start

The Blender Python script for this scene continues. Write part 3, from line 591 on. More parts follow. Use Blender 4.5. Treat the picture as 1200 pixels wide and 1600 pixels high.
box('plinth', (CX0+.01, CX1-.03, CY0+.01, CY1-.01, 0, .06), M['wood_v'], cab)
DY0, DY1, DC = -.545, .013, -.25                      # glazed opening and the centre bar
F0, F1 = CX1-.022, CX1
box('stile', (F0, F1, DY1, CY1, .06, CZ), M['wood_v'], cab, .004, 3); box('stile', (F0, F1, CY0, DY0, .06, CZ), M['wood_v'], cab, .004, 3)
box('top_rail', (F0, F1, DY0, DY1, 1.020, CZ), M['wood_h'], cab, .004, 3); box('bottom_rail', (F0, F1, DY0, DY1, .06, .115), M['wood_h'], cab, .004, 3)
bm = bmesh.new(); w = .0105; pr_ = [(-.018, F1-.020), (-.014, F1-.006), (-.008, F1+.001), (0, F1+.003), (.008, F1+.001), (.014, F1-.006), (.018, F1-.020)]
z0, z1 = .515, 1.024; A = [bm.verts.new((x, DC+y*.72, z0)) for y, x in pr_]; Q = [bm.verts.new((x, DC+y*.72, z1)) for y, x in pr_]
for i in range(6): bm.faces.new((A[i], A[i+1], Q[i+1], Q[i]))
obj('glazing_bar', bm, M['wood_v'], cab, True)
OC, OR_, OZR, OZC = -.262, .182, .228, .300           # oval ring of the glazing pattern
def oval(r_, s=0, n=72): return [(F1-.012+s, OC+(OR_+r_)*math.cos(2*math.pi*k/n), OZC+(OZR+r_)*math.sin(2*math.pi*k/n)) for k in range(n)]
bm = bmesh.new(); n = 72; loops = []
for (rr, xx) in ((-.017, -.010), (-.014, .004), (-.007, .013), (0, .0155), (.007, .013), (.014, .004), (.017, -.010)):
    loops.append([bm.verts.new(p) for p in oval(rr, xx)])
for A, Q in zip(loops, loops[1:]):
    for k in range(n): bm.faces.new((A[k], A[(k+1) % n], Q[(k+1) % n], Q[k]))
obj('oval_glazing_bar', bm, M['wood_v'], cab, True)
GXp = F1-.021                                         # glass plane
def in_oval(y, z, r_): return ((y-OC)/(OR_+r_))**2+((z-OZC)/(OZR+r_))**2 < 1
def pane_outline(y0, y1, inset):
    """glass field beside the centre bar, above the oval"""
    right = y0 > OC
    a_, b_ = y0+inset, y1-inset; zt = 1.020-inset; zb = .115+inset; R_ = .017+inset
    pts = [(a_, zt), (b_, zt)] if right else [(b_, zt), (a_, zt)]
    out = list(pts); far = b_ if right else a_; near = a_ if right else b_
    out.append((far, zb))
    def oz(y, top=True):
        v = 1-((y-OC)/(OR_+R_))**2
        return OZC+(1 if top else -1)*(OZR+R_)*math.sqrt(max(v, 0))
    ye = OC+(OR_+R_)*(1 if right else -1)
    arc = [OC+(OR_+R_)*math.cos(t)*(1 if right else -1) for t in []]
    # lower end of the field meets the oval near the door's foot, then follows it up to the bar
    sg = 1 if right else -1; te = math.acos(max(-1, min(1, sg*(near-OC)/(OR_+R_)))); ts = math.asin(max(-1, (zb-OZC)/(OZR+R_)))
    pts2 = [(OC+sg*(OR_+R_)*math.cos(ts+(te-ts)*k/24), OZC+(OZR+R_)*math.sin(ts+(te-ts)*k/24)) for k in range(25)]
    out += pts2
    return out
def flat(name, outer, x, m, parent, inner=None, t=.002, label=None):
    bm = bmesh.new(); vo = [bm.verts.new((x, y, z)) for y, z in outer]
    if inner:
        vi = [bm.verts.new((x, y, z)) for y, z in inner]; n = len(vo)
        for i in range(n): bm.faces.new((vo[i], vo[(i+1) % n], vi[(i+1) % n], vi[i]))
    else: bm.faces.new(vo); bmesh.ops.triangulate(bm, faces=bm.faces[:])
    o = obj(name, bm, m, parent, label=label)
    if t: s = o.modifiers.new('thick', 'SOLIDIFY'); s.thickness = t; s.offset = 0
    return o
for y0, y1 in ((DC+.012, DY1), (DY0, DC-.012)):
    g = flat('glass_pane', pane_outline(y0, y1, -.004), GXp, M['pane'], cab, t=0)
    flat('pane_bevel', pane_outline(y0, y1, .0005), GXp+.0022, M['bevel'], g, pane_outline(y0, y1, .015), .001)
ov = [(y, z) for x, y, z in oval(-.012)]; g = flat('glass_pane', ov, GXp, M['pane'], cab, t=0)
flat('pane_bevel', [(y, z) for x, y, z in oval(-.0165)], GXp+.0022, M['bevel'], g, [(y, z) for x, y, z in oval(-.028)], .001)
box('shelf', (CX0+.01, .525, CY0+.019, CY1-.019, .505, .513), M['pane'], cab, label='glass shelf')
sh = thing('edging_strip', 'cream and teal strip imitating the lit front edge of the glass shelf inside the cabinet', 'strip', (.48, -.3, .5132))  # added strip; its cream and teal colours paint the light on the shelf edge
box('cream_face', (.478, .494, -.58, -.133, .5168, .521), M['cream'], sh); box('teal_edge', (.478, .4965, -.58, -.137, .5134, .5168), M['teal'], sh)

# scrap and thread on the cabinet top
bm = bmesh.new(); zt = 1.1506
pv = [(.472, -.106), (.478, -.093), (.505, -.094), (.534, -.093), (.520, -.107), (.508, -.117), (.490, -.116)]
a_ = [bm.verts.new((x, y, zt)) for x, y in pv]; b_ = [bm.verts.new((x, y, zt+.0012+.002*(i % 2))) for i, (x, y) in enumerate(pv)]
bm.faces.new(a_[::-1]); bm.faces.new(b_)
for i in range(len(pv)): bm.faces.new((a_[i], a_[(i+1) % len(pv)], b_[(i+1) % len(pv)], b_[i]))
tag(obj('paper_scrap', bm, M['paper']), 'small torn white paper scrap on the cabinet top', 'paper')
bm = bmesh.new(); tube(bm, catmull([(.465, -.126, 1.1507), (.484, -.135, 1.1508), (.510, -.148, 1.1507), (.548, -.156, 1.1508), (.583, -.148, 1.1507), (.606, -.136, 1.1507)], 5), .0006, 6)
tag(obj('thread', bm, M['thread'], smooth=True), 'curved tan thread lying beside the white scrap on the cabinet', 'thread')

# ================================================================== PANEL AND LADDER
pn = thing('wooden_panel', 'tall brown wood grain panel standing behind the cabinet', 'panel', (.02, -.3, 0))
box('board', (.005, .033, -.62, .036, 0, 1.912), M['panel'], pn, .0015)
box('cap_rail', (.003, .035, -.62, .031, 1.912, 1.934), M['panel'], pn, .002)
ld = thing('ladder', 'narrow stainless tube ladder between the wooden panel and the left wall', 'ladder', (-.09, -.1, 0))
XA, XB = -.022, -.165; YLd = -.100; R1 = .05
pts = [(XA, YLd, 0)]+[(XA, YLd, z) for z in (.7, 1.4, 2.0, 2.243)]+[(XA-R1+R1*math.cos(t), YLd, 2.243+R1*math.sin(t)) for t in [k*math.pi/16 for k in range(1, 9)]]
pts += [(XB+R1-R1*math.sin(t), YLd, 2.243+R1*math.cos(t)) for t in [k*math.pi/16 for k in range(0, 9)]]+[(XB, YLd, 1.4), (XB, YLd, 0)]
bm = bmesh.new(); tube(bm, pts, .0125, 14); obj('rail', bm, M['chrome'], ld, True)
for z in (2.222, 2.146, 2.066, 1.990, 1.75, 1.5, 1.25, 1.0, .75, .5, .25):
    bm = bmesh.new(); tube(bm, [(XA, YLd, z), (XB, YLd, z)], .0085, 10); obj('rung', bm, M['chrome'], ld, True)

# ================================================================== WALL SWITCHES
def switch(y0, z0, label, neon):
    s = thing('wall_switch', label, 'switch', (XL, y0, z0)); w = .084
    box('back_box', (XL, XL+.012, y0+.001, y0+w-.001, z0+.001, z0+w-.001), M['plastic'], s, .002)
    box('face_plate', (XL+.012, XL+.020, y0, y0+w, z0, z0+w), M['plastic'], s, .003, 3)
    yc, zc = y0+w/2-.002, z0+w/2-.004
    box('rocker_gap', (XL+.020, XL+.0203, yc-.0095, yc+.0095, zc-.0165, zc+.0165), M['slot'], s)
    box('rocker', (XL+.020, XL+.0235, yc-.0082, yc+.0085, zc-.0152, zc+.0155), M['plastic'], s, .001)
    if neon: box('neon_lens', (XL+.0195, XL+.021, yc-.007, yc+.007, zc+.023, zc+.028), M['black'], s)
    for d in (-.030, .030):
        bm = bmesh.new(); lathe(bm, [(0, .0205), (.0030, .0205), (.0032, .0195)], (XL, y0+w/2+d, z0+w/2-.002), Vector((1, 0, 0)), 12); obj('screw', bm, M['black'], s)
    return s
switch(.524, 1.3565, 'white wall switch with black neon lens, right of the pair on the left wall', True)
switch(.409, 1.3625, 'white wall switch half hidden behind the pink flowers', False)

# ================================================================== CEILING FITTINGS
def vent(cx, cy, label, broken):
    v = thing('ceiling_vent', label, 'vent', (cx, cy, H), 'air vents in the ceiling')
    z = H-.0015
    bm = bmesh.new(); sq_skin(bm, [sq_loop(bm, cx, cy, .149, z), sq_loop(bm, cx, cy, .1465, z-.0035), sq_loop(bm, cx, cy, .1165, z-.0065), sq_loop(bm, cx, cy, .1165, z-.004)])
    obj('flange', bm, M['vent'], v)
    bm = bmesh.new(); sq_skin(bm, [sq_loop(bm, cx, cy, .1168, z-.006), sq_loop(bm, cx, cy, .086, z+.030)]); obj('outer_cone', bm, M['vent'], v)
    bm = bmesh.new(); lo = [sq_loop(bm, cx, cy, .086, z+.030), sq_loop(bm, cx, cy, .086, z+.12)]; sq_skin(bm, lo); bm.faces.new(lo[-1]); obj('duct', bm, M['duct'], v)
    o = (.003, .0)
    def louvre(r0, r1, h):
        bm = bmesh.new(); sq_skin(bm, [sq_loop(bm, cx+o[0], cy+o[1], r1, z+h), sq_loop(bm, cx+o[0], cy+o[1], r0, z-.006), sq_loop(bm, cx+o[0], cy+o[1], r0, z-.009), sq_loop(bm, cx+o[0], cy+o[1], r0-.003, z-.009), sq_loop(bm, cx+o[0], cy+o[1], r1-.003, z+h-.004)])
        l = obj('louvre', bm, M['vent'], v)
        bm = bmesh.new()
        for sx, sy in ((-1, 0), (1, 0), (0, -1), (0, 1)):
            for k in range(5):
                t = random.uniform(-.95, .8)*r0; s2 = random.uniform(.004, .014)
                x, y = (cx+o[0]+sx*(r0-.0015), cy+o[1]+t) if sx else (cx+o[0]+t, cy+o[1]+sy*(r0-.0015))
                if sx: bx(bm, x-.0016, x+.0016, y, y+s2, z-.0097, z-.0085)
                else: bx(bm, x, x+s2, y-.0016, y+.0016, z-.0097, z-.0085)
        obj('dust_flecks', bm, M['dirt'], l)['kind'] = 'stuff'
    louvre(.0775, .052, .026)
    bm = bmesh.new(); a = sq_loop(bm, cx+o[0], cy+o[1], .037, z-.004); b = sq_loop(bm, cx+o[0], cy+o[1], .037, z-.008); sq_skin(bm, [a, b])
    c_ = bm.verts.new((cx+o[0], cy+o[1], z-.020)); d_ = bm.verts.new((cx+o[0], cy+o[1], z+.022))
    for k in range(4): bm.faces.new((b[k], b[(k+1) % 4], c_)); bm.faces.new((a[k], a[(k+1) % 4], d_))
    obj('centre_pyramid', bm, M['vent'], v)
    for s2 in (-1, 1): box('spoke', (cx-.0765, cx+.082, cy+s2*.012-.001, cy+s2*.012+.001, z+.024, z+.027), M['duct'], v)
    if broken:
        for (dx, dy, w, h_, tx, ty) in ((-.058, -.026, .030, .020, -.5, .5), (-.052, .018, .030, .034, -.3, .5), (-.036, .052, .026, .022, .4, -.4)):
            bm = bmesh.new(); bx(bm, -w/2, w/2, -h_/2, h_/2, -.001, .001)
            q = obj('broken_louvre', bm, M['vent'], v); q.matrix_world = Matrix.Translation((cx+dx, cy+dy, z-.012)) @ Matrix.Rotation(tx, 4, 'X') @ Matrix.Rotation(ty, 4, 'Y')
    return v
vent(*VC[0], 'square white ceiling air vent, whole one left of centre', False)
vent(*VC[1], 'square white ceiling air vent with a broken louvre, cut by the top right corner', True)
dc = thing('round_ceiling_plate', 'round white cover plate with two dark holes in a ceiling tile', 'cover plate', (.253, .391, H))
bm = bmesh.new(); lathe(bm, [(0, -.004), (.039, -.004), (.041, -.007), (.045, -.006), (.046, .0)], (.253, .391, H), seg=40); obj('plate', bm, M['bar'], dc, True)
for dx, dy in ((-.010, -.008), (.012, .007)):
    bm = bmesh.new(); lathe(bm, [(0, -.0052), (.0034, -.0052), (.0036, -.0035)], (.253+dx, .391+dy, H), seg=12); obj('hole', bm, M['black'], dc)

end

## WHAT THIS TASK INVOLVES
Exactly reproduce the stretch from the line with "DY0, DY1, DC" through the line with "DY0, .06, CZ), M['wood_v'], cab, .004, 3)", including both ends and nothing else.

## FULL OUTPUT
DY0, DY1, DC = -.545, .013, -.25                      # glazed opening and the centre bar
F0, F1 = CX1-.022, CX1
box('stile', (F0, F1, DY1, CY1, .06, CZ), M['wood_v'], cab, .004, 3); box('stile', (F0, F1, CY0, DY0, .06, CZ), M['wood_v'], cab, .004, 3)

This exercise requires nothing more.